**AIM**:
Below is a block of data; give all of it again word for word.

**SOURCE DATA**:
* Begin *

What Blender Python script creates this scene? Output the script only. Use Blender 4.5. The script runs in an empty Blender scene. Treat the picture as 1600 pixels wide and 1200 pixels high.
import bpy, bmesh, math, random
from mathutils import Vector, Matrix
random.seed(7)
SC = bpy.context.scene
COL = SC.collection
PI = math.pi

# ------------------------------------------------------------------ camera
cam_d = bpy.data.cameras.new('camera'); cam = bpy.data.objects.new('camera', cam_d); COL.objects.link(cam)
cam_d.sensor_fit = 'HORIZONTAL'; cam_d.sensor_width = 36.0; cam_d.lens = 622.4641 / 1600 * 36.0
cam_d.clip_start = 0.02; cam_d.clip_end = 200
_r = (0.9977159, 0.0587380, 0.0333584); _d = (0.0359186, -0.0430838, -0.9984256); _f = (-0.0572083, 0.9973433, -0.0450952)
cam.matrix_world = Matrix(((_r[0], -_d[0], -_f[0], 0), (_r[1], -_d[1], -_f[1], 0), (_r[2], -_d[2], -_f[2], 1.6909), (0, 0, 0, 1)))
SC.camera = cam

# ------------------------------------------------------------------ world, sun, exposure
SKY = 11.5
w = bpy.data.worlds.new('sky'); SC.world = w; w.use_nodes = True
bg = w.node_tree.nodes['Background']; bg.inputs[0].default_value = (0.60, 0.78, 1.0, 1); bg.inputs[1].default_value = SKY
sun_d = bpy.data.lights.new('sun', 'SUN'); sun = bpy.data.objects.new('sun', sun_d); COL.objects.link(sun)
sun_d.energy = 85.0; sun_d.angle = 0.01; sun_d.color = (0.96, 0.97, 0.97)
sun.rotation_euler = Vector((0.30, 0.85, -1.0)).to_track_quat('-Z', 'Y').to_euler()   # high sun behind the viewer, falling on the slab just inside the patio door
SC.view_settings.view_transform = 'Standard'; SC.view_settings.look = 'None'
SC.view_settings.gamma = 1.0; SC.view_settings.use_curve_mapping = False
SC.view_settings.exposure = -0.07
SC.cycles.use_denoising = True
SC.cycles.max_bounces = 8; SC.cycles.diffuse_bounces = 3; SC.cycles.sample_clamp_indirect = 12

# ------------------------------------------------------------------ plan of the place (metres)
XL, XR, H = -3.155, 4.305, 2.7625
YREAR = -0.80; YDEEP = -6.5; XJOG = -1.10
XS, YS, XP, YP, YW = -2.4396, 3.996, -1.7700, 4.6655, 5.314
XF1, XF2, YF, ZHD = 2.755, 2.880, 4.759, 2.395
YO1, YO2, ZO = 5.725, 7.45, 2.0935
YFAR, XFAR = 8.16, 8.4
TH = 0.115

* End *

**EXPECTED ANSWER**:
What Blender Python script creates this scene? Output the script only. Use Blender 4.5. The script runs in an empty Blender scene. Treat the picture as 1600 pixels wide and 1200 pixels high.
import bpy, bmesh, math, random
from mathutils import Vector, Matrix
random.seed(7)
SC = bpy.context.scene
COL = SC.collection
PI = math.pi

# ------------------------------------------------------------------ camera
cam_d = bpy.data.cameras.new('camera'); cam = bpy.data.objects.new('camera', cam_d); COL.objects.link(cam)
cam_d.sensor_fit = 'HORIZONTAL'; cam_d.sensor_width = 36.0; cam_d.lens = 622.4641 / 1600 * 36.0
cam_d.clip_start = 0.02; cam_d.clip_end = 200
_r = (0.9977159, 0.0587380, 0.0333584); _d = (0.0359186, -0.0430838, -0.9984256); _f = (-0.0572083, 0.9973433, -0.0450952)
cam.matrix_world = Matrix(((_r[0], -_d[0], -_f[0], 0), (_r[1], -_d[1], -_f[1], 0), (_r[2], -_d[2], -_f[2], 1.6909), (0, 0, 0, 1)))
SC.camera = cam

# ------------------------------------------------------------------ world, sun, exposure
SKY = 11.5
w = bpy.data.worlds.new('sky'); SC.world = w; w.use_nodes = True
bg = w.node_tree.nodes['Background']; bg.inputs[0].default_value = (0.60, 0.78, 1.0, 1); bg.inputs[1].default_value = SKY
sun_d = bpy.data.lights.new('sun', 'SUN'); sun = bpy.data.objects.new('sun', sun_d); COL.objects.link(sun)
sun_d.energy = 85.0; sun_d.angle = 0.01; sun_d.color = (0.96, 0.97, 0.97)
sun.rotation_euler = Vector((0.30, 0.85, -1.0)).to_track_quat('-Z', 'Y').to_euler()   # high sun behind the viewer, falling on the slab just inside the patio door
SC.view_settings.view_transform = 'Standard'; SC.view_settings.look = 'None'
SC.view_settings.gamma = 1.0; SC.view_settings.use_curve_mapping = False
SC.view_settings.exposure = -0.07
SC.cycles.use_denoising = True
SC.cycles.max_bounces = 8; SC.cycles.diffuse_bounces = 3; SC.cycles.sample_clamp_indirect = 12

# ------------------------------------------------------------------ plan of the place (metres)
XL, XR, H = -3.155, 4.305, 2.7625
YREAR = -0.80; YDEEP = -6.5; XJOG = -1.10
XS, YS, XP, YP, YW = -2.4396, 3.996, -1.7700, 4.6655, 5.314
XF1, XF2, YF, ZHD = 2.755, 2.880, 4.759, 2.395
YO1, YO2, ZO = 5.725, 7.45, 2.0935
YFAR, XFAR = 8.16, 8.4
TH = 0.115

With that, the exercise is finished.